# SHORT EXERCISE
Print the material below exactly as it stands, please, from its first line to the line holding "return tab[-1][1]", with no pictures.

# SOURCE MATERIAL

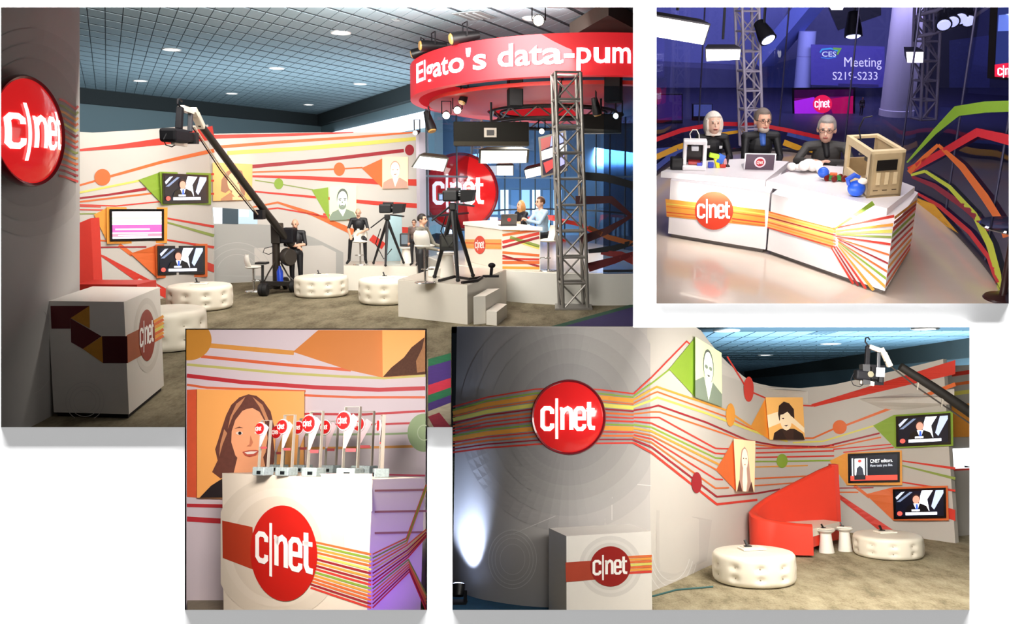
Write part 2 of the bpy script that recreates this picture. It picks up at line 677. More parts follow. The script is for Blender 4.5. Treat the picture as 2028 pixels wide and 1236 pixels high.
def partition(name, a, b, y0=WALL_Y + .01, y1=FAR):  # added unseen divider, stops lamp light crossing between the sets
    mb = MB()
    mb.add([wpt(*a, y0), wpt(*b, y0), wpt(*b, y1), wpt(*a, y1)], [(0, 1, 2, 3)])
    struct(None, name, mb, DARK, recalc=False)


partition('wall_left', (-200, -150), (-200, 1400))
partition('ceiling', (-200, -150), (2200, -150))
partition('wall_right', (2200, -150), (2200, 1400))
partition('wall_middle', (1277, -150), (1277, 647))
partition('wall_middle', (895, 647), (1277, 647))
partition('wall_middle', (1277, 625), (2200, 625))
partition('wall_middle', (895, 647), (895, 1400))
partition('floor', (-200, 1400), (2200, 1400))
partition('wall_inner', (367, 651), (367, 1400), y1=8.25)
partition('wall_inner', (845, 651), (845, 1400), y1=8.25)
partition('wall_inner', (367, 651), (845, 651), y1=8.25)
partition('floor', (-200, 1000), (367, 1000), y1=9.5)
partition('floor', (845, 1000), (895, 1000), y1=9.5)
mb = MB()
mb.add([wpt(367, 651, 8.25), wpt(845, 651, 8.25), wpt(845, 1400, 8.25), wpt(367, 1400, 8.25)], [(0, 1, 2, 3)])
mb.add([wpt(-200, -150, FAR), wpt(2200, -150, FAR), wpt(2200, 1400, FAR), wpt(-200, 1400, FAR)], [(0, 1, 2, 3)])
struct(None, 'wall_back', mb, DARK, recalc=False)

# ---------------------------------------------------------------- shared builders
def lerp_tab(tab, x):
    if x <= tab[0][0]:
        return tab[0][1]
    for (a, b), (c, d) in zip(tab[:-1], tab[1:]):
        if x <= c:
            return b + (d - b) * (x - a) / (c - a)
    return tab[-1][1]


def smooth_px(p, k=5):
    """Catmull-Rom through the points"""
    out = []
    for i in range(len(p) - 1):
        a, b, c, d = p[max(i - 1, 0)], p[i], p[i + 1], p[min(i + 2, len(p) - 1)]
        for j in range(k):
            t = j / k
            out.append(tuple(.5 * (2 * b[q] + (c[q] - a[q]) * t + (2 * a[q] - 5 * b[q] + 4 * c[q] - d[q]) * t * t + (-a[q] + 3 * b[q] - 3 * c[q] + d[q]) * t ** 3) for q in (0, 1)))
    return out + [tuple(p[-1])]


def plane_of(surf, q):
    a, b, c, d = [surf.hit(x, y, 0) for x, y in q]
    n = (c - a).cross(d - b)
    o = Vector((0, 0, surf.st.H))
    n.normalize()
    if n.dot(o - a) < 0:
        n = -n
    best = max((a, b, c, d), key=lambda p: (p - (a + b + c + d) / 4).dot(n))
    return PlaneSurf(surf.st, best, n)


def upright(st, name, base_px, top_px, m, th=.12, z0=0.0, parent=None, bpx_z=0.0, smooth=40, lean=0.0):
    """free-standing wall whose foot follows base_px on the floor and whose top edge follows top_px"""
    bp = resample(smooth_px(base_px), 16) if len(base_px) > 3 else resample(base_px, 16)
    plan = [st.floor(x, y, bpx_z) for x, y in bp]
    surf = PlanSurf(st, plan, lean)
    n = len(plan)
    front, back, ztop = [], [], []
    for i, p in enumerate(plan):
        a, b = plan[max(i - 1, 0)], plan[min(i + 1, n - 1)]
        d = Vector((b.x - a.x, b.y - a.y)).normalized()
        nn = Vector((-d.y, d.x))
        if nn.dot(Vector((p.x, p.y))) < 0:
            nn = -nn
        front.append(p)
        back.append(Vector((p.x + nn.x * th, p.y + nn.y * th, p.z)))
        ztop.append(st.zat(p, lerp_tab(top_px, bp[i][0])))
    mb = MB()
    v = [Vector((p.x, p.y, z0)) for p in front] + [Vector((p.x + lean * z, p.y, z)) for p, z in zip(front, ztop)]
    v += [Vector((p.x, p.y, z0)) for p in back] + [Vector((p.x + lean * z, p.y, z)) for p, z in zip(back, ztop)]
    f = []
    for i in range(n - 1):
        f += [(i, i + 1, n + i + 1, n + i), (2 * n + i, 3 * n + i, 3 * n + i + 1, 2 * n + i + 1), (n + i, n + i + 1, 3 * n + i + 1, 3 * n + i)]
    f += [(0, n, 3 * n, 2 * n), (n - 1, 3 * n - 1, 4 * n - 1, 2 * n - 1)]
    mb.add(v, f)
    o = struct(st, name, mb, m, parent, smooth)
    return o, surf


def tile_ceiling(st, z, p0, e1, e2, n1, n2, rect, m_tile, m_grid, keep=300, back=None, ymin=3.0, gap=(.012, .08)):
    """ceiling of inset tiles along e1, e2 from p0 (plan vectors); tiles seen largest are parts, the rest one joined part"""
    e1, e2, p0 = Vector(e1 + (0,)), Vector(e2 + (0,)), Vector(p0 + (0,))
    mb = MB()
    mb.prism([st.floor(x, y, z + .016) for x, y in back], (0, 0, .05))
    ceil = struct(st, 'ceiling', mb, m_grid)
    g1, g2 = gap[0] / e1.length, gap[1] / e2.length
    vis = []
    for i in range(n1):
        for j in range(n2):
            c = p0 + e1 * (i + .5) + e2 * (j + .5) + Vector((0, 0, z))
            if c.y < ymin:
                continue
            x, y = st.pix(c)
            if rect[0] < x < rect[2] and rect[1] < y < rect[3]:
                vis.append((c.y, c))
    vis.sort(key=lambda t: t[0])

    def tile(mb, c):
        u, w = e1 * (.5 - g1), e2 * (.5 - g2)
        q = [c - u - w, c + u - w, c + u + w, c - u + w]
        mb.hexa(q, [p + Vector((0, 0, .012)) for p in q])
    t0 = MB()
    tile(t0, Vector((0, 0, 0)))
    first = t0.obj('ceiling_tile', m_tile)
    first.parent = ceil
    first.location = vis[0][1]
    for _, c in vis[1:keep]:
        k = first.copy()
        COL.objects.link(k)
        k.parent = ceil
        k.location = c
    if len(vis) > keep:
        rest = MB()
        for _, c in vis[keep:]:
            tile(rest, c)
        r = rest.obj('ceiling_tile_field', m_tile)
        r.parent = ceil
        r['kind'] = 'stuff'
    return ceil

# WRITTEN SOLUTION
Write part 2 of the bpy script that recreates this picture. It picks up at line 677. More parts follow. The script is for Blender 4.5. Treat the picture as 2028 pixels wide and 1236 pixels high.
def partition(name, a, b, y0=WALL_Y + .01, y1=FAR):  # added unseen divider, stops lamp light crossing between the sets
    mb = MB()
    mb.add([wpt(*a, y0), wpt(*b, y0), wpt(*b, y1), wpt(*a, y1)], [(0, 1, 2, 3)])
    struct(None, name, mb, DARK, recalc=False)


partition('wall_left', (-200, -150), (-200, 1400))
partition('ceiling', (-200, -150), (2200, -150))
partition('wall_right', (2200, -150), (2200, 1400))
partition('wall_middle', (1277, -150), (1277, 647))
partition('wall_middle', (895, 647), (1277, 647))
partition('wall_middle', (1277, 625), (2200, 625))
partition('wall_middle', (895, 647), (895, 1400))
partition('floor', (-200, 1400), (2200, 1400))
partition('wall_inner', (367, 651), (367, 1400), y1=8.25)
partition('wall_inner', (845, 651), (845, 1400), y1=8.25)
partition('wall_inner', (367, 651), (845, 651), y1=8.25)
partition('floor', (-200, 1000), (367, 1000), y1=9.5)
partition('floor', (845, 1000), (895, 1000), y1=9.5)
mb = MB()
mb.add([wpt(367, 651, 8.25), wpt(845, 651, 8.25), wpt(845, 1400, 8.25), wpt(367, 1400, 8.25)], [(0, 1, 2, 3)])
mb.add([wpt(-200, -150, FAR), wpt(2200, -150, FAR), wpt(2200, 1400, FAR), wpt(-200, 1400, FAR)], [(0, 1, 2, 3)])
struct(None, 'wall_back', mb, DARK, recalc=False)

# ---------------------------------------------------------------- shared builders
def lerp_tab(tab, x):
    if x <= tab[0][0]:
        return tab[0][1]
    for (a, b), (c, d) in zip(tab[:-1], tab[1:]):
        if x <= c:
            return b + (d - b) * (x - a) / (c - a)
    return tab[-1][1]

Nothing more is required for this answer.